I Salesiani: diamo risposte per evitare la dispersione. Forte preoccupazione per il futuro della scuola professionale dopo lo stop alla riforma. Dagli istituti della Cnos-fap appello al ministro della Pubblica Istruzione perché non si penalizzi questa realtà.
del 03 novembre 2006
«In un momento nel quale si parla tanto di lotta all'abbandono scolastico, lasciare la formazione professionale in ansia per il proprio futuro appare una grossa contraddizione». Non nasconde la propria perplessità sulla questione, don Pascual Chavez, rettore maggiore dei Salesiani, congregazione religiosa da sempre impegnata nell'educazione dei giovani e promotrice di moltissimi centri di formazione professionale. Centri che spesso accolgono proprio coloro che abbandonano il tradizionale percorso di studi, ma che non rifiutano la possibilità di una formazione. «Non tutti sono chiamati agli studi classici o commerciali - ricorda il rettor maggiore, facendo riferimento all'idea del fondatore dei Salesiani, san Giovanni Bosco -, qualcuno ha bisogno di itinerari educativi studiati appositamente». Un approccio educativo che ha portato, ad esempio, i centri salesiani ad aderire, nelle Regioni che li hanno attuati, ai percorsi triennali sperimentali di formazione professionale iniziale. Percorsi rimessi ora in discussione con l'introduzione del biennio unitario che porterà l'obbligo scolastico a 16 anni. «Come Salesiani d'Italia - ha detto con forza il rettor maggiore - chiediamo al ministro della Pubblica Istruzione Giuseppe Fioroni e alle Regioni di mantenere queste esperienze formative». Un appello che don Chavez avrebbe voluto rivolgere personalmente al ministro Fioroni in occasione di un convegno svoltosi qualche giorno fa ad Arese, alle porte di Milano, nel centro salesiano «san Domenico Savio». Un incontro saltato all'ultimo momento per improvvisi impegni del ministro, ma che ha visto l'intervento, tra gli altri del presidente della Bocconi Mario Monti, dello psichiatra Gustavo Charmet e dell'ex segretario nazionale Cisl, Savino Pezzotta.
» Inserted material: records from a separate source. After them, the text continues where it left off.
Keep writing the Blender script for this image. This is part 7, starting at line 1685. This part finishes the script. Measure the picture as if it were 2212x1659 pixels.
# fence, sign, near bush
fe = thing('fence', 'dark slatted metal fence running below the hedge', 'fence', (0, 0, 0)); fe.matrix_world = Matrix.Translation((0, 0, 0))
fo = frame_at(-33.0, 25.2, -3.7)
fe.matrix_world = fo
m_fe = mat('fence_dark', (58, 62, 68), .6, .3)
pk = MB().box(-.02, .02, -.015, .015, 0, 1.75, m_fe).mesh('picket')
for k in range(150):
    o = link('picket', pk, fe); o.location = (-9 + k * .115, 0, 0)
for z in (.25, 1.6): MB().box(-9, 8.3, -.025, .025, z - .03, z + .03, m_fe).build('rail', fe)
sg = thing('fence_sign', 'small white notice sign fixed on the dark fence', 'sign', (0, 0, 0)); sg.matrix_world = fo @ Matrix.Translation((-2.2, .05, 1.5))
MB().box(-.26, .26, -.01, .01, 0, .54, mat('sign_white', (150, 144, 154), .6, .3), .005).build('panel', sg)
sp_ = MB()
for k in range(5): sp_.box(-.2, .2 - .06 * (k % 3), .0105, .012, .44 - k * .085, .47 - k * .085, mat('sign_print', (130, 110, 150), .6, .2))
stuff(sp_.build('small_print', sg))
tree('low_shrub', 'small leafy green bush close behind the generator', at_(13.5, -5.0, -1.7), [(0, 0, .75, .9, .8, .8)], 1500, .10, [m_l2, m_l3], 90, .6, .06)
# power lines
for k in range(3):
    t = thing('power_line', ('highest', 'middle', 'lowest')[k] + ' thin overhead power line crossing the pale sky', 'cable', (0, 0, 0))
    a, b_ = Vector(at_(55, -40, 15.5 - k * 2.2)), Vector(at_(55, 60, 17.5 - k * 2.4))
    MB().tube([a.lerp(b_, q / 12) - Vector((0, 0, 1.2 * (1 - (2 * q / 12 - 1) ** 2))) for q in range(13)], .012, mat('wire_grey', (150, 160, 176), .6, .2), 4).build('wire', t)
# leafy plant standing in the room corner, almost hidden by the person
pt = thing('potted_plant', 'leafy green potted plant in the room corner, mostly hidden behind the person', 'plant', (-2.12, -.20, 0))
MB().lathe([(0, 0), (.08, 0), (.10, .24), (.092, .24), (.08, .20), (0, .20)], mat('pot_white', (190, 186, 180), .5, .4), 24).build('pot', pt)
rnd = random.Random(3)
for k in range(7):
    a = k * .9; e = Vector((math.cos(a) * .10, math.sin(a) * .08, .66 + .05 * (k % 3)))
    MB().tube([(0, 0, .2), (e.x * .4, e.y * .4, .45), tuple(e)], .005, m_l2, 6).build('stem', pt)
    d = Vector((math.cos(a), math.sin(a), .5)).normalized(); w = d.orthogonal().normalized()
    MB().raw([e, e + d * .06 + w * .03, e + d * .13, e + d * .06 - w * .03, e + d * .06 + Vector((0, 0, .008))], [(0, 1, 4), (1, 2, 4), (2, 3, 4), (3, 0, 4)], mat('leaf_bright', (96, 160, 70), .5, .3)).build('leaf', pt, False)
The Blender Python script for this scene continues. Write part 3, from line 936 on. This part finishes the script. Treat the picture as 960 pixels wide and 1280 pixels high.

Un appello che nasconde anche una fase di ansia per l'intero mondo della formazione professionale. Infatti se al lavoro dei centri viene riconosciuto un certo successo formativo, nel contempo in sede legislativa non arriv ano analoghe attenzioni. «Prendiamo positivamente atto che, nell'innalzamento dell'obbligo ai 16 anni, si parla ora di biennio unitario e non più unico - sottolinea Michele Colasanto, presidente di Forma, l'associazione nazionale degli enti di formazione professionale -. Questo biennio unitario, ovviamente, ci interessa se sarà davvero indicatore di un'offerta formativa differenziata». Insomma un biennio da non spendere solamente nella scuola, ma che veda protagonista la formazione professionale per creare percorsi che permettano di assolvere l'obbligo (nei primi due anni) e nel contempo permettano di giungere a una qualifica professionale (con un terzo anno). Uno scenario che in parte potrebbe diminuire l'ansia che sta vivendo questo segmento della formazione.
Per ora tutto resta legato alla Finanziaria, nel cui articolo 68 è stata introdotta la norma sull'obbligo a 16 anni e il biennio unitario affidando a una delega attuativa la definizione operativa. Passaggi quanto mai delicati, come hanno sottolineato i relatori al convegno di Arese. La speranza è che, in fase di delega, si tenga in considerazione il ruolo educativo compiuto dalla formazione professionale. «Ho constatato personalmente come in Europa sia data sempre più importanza alla formazione professionale e soprattutto a quella iniziale - ha rammentato Mario Monti -. In Italia si rincorre da anni una riforma che dovrebbe portare a bloccare la dispersione di tanti talenti». «Occorre dare un futuro ai ragazzi che abbandonano la scuola - aggiunge Gustavo Charmet -. Occorre riorganizzare loro la speranza». Ma soprattutto una vera valorizzazione della formazione professionale, «passa attraverso tre parole chiave - sottolinea Michele Colasanto -: quantità, intesa come lotta alla dispersione scolastica; qualità, offrendo una formazione in linea con il mercato e capace di dare autonomia alla persona; equità, offrendo opportunità a tutti anche oltre la qualifica professionale». Un esempio? Lo offre don Vittorio C hiari, direttore del centro di Arese. «A giugno di quest'anno 19 nostri ragazzi hanno dato la maturità tecnica. Giovani che sembravano 'persi' per il percorso scolastico tradizionale, ma che nella formazione professionale hanno ritrovato motivazioni ed entusiasmo». Un esempio offerto al ministro e al Parlamento.